Rows from a 3D scene dataset

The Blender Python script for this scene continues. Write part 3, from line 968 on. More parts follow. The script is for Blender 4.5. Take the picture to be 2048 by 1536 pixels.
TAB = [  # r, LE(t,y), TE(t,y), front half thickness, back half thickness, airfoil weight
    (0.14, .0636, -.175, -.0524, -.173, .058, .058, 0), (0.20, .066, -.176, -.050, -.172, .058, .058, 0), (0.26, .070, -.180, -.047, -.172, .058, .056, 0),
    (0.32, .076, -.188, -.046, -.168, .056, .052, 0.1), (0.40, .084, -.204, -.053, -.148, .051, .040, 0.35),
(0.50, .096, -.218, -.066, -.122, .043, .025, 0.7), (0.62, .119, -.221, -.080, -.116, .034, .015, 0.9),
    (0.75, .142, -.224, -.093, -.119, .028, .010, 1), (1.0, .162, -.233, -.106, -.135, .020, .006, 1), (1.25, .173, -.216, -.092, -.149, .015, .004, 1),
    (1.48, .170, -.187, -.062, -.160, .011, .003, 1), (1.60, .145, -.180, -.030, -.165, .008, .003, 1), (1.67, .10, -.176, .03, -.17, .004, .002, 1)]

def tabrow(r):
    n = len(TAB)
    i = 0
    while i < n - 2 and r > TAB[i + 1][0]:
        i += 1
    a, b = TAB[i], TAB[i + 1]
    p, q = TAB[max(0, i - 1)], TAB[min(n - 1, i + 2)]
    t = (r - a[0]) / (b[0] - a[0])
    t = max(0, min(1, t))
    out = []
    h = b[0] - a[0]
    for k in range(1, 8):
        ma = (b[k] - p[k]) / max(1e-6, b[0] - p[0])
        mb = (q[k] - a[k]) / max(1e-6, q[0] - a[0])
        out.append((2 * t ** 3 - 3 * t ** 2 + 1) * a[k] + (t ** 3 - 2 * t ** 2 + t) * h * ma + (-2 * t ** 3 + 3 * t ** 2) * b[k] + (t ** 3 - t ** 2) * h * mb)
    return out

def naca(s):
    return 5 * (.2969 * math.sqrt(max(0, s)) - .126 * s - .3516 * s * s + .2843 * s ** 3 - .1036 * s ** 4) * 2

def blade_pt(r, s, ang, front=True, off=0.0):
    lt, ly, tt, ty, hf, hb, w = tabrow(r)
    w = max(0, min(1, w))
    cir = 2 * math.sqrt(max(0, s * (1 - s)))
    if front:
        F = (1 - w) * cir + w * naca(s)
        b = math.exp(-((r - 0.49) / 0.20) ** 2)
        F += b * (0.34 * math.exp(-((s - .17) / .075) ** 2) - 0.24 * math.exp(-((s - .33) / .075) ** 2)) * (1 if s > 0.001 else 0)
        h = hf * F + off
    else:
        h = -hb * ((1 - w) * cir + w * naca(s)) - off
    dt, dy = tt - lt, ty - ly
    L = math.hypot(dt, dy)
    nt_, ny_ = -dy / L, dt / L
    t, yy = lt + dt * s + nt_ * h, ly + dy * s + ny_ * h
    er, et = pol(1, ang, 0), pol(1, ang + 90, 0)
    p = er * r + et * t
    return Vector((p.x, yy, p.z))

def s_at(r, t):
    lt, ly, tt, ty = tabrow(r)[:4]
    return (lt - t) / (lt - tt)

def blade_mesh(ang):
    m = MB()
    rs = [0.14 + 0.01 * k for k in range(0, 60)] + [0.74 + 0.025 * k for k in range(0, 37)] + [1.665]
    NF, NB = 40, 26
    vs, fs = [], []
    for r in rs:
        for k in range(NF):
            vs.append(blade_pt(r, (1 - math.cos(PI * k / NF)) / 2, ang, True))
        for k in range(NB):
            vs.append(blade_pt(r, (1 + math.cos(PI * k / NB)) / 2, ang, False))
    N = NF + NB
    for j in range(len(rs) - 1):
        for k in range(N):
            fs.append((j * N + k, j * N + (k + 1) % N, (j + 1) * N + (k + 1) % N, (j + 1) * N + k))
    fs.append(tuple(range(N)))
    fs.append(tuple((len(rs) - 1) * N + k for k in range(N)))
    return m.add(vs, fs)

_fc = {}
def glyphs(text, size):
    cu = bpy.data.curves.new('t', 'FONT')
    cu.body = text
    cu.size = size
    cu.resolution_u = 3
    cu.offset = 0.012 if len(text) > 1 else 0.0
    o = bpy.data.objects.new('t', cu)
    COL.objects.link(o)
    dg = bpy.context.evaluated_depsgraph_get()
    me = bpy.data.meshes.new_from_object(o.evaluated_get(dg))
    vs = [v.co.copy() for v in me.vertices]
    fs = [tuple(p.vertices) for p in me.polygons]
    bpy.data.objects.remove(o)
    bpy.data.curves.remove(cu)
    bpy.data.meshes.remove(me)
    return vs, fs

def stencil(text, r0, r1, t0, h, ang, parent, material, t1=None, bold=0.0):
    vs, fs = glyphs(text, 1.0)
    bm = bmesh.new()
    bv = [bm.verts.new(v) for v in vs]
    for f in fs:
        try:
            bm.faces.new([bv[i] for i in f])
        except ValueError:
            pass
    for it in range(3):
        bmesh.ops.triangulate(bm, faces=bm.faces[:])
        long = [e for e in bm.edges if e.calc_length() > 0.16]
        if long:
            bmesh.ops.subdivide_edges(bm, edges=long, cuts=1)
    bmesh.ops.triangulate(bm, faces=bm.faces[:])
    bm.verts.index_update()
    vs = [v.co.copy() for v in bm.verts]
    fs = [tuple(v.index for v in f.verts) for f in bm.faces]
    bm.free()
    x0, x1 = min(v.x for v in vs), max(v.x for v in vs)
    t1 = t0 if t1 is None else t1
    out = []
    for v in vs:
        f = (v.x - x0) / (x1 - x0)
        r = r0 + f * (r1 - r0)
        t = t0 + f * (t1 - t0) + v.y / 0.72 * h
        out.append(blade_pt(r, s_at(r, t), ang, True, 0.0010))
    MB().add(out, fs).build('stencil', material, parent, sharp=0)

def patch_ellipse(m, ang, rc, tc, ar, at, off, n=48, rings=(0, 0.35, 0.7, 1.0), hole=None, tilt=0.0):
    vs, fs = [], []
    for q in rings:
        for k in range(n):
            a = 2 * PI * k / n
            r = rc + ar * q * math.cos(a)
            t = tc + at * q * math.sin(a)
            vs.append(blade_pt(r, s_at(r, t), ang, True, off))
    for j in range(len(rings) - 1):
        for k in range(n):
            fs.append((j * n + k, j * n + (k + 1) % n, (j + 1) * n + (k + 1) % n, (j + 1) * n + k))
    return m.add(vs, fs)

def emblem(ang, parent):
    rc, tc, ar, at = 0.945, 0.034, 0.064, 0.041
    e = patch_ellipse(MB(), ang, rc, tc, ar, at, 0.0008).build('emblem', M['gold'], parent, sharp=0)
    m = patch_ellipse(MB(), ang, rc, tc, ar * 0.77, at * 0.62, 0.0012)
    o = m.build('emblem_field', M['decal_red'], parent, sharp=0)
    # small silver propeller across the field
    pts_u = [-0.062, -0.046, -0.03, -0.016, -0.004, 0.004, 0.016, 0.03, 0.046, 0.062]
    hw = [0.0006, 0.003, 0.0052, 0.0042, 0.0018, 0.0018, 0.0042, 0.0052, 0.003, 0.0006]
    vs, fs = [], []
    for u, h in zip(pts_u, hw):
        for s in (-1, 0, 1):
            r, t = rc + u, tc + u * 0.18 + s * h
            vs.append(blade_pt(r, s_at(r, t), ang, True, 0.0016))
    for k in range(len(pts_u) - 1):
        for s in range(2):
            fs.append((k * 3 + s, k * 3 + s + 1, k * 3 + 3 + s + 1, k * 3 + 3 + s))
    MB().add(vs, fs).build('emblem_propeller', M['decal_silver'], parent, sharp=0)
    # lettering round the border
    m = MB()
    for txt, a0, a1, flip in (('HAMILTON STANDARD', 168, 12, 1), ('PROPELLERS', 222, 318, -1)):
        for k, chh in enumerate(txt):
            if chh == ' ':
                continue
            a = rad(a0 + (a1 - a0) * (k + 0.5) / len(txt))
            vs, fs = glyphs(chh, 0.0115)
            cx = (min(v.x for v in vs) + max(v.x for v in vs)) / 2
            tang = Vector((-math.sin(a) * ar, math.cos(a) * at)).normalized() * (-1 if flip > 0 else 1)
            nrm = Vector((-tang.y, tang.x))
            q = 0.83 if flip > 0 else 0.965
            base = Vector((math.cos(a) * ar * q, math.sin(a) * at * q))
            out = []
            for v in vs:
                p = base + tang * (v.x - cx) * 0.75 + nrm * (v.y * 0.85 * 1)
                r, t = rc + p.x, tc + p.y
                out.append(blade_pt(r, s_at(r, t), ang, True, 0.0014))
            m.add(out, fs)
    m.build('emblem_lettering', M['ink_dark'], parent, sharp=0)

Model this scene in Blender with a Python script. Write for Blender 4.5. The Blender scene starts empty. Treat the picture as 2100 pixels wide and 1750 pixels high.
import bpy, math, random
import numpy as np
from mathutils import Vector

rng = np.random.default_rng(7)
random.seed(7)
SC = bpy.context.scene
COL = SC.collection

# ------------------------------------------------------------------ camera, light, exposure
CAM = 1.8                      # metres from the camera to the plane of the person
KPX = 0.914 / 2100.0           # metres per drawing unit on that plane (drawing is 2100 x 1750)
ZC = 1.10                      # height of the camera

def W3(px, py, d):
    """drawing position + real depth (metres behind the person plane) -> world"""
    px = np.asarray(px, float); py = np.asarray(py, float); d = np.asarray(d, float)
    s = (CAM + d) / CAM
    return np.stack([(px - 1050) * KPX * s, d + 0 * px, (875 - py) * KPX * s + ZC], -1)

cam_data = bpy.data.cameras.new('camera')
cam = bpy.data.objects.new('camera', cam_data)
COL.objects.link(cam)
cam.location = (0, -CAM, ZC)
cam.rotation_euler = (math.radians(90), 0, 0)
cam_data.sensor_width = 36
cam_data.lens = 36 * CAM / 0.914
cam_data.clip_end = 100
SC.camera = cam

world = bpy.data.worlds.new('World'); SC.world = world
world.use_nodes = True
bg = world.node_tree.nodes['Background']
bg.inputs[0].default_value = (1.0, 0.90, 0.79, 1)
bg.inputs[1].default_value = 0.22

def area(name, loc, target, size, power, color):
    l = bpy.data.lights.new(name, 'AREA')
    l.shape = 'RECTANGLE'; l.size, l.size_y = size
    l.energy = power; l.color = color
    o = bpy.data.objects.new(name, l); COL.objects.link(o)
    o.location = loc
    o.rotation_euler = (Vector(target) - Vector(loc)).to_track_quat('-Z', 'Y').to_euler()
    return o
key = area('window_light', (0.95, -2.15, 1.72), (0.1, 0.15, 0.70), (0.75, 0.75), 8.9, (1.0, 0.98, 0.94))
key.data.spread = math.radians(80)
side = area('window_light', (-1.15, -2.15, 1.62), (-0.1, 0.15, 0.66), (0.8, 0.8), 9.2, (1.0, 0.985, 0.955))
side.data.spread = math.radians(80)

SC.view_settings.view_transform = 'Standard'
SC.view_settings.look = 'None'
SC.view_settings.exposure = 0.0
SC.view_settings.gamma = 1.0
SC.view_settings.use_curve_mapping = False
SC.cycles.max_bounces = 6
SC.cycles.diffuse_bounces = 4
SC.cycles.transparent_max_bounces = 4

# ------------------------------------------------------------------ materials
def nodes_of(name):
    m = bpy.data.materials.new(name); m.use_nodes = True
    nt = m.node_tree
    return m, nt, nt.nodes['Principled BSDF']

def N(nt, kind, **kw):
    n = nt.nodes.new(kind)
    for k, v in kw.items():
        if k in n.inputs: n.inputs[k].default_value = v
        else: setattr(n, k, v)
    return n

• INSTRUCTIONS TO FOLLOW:
From the entries above, give again exactly the lines running from the line with "Model this scene" to the line with "COL = SC.collection"; include both of those lines.

• RESPONSE TO THE EXERCISE:
Model this scene in Blender with a Python script. Write for Blender 4.5. The Blender scene starts empty. Treat the picture as 2100 pixels wide and 1750 pixels high.
import bpy, math, random
import numpy as np
from mathutils import Vector

rng = np.random.default_rng(7)
random.seed(7)
SC = bpy.context.scene
COL = SC.collection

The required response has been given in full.